What’s really interesting here is how Perplexity CEO Aravind Srinivas framed this as supporting “President Trump’s AI Action Plan.” That’s some pretty explicit political alignment for a tech company. Most AI firms try to maintain at least the appearance of neutrality, but Perplexity seems to be planting its flag firmly.

Meanwhile, Senator Josh Hawley’s pushing legislation that would require reporting AI-related layoffs, citing projections that “AI could drive unemployment up to 10-20% in the next five years.” There’s this weird disconnect happening – the government is simultaneously embracing AI tools while worrying about their employment impacts. Can they really have it both ways?

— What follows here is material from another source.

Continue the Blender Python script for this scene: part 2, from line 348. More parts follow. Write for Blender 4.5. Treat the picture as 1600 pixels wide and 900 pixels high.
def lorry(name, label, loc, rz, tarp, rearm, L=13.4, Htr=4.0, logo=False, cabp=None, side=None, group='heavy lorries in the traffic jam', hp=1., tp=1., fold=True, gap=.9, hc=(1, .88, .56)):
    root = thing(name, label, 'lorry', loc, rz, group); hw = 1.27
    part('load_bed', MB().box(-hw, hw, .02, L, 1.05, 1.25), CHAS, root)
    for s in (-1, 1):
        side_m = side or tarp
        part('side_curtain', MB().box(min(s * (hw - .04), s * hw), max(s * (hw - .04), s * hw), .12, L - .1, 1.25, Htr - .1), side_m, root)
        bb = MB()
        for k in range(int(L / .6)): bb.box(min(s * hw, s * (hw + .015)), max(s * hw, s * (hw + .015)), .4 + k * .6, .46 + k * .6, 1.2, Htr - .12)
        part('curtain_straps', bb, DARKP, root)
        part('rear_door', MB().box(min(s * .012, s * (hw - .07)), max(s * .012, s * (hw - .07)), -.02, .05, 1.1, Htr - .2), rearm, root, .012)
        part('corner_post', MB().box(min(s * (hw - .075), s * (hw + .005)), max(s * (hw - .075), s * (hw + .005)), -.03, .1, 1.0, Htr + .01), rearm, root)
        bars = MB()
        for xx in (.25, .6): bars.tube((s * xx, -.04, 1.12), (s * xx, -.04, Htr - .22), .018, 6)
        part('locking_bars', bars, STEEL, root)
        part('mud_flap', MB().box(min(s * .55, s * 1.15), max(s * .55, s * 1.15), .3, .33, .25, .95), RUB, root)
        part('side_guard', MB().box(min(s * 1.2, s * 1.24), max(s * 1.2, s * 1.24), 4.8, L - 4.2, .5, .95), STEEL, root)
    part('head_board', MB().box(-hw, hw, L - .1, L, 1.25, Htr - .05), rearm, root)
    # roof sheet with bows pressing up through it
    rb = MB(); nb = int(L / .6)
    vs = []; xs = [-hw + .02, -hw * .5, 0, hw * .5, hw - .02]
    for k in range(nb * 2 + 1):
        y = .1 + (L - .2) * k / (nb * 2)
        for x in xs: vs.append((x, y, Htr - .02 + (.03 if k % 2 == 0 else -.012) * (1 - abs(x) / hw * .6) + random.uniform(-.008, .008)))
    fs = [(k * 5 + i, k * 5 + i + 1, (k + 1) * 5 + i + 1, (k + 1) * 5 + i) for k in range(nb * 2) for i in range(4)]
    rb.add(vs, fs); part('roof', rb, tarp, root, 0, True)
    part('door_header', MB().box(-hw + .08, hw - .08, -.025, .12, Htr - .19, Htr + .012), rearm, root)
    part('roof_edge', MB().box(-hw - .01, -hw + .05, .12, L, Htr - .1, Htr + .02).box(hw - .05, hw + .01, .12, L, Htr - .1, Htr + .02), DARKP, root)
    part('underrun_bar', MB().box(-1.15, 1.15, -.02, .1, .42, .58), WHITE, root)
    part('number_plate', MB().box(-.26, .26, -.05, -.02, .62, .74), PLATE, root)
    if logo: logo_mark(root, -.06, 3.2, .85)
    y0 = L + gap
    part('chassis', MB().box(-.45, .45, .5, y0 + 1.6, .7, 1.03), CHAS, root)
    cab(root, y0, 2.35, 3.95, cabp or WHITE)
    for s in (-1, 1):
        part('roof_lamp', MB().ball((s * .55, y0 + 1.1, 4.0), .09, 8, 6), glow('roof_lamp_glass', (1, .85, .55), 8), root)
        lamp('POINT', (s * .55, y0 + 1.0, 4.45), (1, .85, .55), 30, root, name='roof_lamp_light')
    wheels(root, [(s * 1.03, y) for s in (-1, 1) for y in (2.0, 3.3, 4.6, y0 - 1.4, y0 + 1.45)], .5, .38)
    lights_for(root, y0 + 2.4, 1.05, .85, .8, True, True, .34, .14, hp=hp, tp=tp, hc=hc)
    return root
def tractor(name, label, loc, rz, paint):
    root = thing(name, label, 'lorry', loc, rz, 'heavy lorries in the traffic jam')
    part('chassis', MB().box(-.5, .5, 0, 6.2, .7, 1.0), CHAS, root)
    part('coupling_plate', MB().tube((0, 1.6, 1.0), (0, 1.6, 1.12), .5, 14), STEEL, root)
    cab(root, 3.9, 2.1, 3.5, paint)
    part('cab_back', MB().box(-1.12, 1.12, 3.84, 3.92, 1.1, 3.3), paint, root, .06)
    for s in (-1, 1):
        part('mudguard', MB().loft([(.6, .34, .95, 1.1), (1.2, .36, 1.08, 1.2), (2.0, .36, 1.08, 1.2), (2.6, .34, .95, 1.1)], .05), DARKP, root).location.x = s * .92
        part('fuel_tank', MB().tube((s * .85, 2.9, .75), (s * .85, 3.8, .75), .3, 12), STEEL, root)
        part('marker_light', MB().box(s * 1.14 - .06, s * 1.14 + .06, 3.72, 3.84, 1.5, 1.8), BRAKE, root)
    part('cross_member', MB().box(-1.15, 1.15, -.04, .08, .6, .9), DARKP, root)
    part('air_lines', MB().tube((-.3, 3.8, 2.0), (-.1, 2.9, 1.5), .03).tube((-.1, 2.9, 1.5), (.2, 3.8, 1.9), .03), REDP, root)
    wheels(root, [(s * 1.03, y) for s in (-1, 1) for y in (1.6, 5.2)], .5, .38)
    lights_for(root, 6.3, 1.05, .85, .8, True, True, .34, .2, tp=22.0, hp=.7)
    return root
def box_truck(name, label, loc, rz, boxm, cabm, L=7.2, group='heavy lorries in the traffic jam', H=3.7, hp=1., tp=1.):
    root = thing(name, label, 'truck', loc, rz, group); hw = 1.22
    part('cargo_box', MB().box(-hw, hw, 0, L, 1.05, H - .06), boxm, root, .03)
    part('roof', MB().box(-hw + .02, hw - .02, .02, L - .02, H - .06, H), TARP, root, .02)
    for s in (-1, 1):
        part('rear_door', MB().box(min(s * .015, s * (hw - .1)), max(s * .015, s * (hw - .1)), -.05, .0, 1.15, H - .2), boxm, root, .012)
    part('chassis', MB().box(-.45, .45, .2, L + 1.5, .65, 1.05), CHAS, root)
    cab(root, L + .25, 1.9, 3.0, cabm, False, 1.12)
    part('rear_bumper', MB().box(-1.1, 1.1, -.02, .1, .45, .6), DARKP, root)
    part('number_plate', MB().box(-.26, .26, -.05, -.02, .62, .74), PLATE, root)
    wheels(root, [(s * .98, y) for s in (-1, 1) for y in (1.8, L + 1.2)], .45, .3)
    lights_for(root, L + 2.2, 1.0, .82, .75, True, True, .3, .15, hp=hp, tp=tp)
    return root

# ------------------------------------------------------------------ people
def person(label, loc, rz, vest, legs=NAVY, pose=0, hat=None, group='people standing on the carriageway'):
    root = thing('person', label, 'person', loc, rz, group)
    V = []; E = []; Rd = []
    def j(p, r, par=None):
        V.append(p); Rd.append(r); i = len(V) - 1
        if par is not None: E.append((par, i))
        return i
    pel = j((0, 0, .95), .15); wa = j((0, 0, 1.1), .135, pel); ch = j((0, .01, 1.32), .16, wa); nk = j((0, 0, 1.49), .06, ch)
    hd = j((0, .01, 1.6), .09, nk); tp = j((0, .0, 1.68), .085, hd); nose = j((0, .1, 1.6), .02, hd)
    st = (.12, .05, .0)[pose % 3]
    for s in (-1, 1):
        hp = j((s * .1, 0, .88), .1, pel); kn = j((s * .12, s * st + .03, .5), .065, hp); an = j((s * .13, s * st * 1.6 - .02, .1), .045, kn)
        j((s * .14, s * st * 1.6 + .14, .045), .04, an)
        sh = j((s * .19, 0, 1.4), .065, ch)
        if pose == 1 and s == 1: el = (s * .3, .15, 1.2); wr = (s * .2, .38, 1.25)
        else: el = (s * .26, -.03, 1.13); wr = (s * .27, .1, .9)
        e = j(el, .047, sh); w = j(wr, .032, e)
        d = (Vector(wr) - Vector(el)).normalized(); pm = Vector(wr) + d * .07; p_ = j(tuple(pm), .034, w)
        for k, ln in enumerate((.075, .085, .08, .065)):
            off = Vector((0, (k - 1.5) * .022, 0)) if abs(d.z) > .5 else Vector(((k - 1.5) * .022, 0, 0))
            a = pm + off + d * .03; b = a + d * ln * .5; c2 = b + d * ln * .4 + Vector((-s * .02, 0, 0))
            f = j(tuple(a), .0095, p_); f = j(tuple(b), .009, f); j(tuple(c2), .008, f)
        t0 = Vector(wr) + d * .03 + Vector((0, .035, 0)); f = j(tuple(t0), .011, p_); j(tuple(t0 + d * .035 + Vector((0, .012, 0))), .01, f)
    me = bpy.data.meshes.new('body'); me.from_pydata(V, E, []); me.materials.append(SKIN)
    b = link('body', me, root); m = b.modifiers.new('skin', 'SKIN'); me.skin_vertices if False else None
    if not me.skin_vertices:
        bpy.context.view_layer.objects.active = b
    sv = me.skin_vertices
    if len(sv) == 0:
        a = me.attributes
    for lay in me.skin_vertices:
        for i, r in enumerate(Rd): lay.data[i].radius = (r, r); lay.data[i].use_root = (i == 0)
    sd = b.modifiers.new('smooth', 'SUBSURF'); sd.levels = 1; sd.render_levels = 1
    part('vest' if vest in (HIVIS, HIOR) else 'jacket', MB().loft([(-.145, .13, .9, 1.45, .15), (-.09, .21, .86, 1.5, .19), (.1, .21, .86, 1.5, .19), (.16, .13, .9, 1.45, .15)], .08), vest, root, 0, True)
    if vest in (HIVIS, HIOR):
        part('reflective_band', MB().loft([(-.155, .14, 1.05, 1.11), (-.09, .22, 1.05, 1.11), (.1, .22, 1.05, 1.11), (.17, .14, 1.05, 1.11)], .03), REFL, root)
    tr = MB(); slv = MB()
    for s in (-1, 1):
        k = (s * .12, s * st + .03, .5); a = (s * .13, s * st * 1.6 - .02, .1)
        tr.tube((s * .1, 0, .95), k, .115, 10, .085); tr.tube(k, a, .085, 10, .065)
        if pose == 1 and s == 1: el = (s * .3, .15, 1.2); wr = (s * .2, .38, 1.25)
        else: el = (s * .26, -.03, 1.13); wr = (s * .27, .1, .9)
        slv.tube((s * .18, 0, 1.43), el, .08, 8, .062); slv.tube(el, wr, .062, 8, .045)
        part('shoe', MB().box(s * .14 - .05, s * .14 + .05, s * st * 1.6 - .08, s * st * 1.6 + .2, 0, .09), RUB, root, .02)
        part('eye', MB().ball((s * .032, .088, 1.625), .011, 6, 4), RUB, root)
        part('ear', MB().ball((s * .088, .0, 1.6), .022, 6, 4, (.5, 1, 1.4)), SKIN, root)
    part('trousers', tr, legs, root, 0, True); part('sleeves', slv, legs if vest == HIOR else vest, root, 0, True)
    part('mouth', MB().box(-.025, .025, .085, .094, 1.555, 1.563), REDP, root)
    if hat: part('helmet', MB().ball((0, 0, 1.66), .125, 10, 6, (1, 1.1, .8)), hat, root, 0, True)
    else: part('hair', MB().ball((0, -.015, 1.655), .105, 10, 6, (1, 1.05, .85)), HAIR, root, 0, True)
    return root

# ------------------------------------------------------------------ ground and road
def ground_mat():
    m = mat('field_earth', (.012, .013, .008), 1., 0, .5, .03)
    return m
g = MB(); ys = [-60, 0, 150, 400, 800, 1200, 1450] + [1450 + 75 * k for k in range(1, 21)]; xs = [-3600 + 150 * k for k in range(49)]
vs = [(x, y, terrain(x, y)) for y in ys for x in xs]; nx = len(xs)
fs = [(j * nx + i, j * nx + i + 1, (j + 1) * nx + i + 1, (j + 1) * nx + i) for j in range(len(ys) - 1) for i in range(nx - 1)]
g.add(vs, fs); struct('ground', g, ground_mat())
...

Security and transparency questions

The GSA claims this partnership offers “secure, enterprise-grade” AI, but we’ve seen how these assurances can fall short. Remember when Microsoft’s AI tools were leaking sensitive data? Federal Acquisition Service Commissioner Josh Gruenbaum might be confident, but I’m skeptical.

And let’s not forget that xAI and other competitors are in this game too. When you’ve got multiple AI vendors offering nearly identical services at fire-sale prices, something’s gotta give. Either the quality suffers, the security gets compromised, or this is all just a land grab before the real pricing kicks in.

Senator Hawley says “the American people need to have an accurate understanding of how AI is affecting our workforce.” Maybe we need the same transparency about how these government AI deals actually work behind the scenes.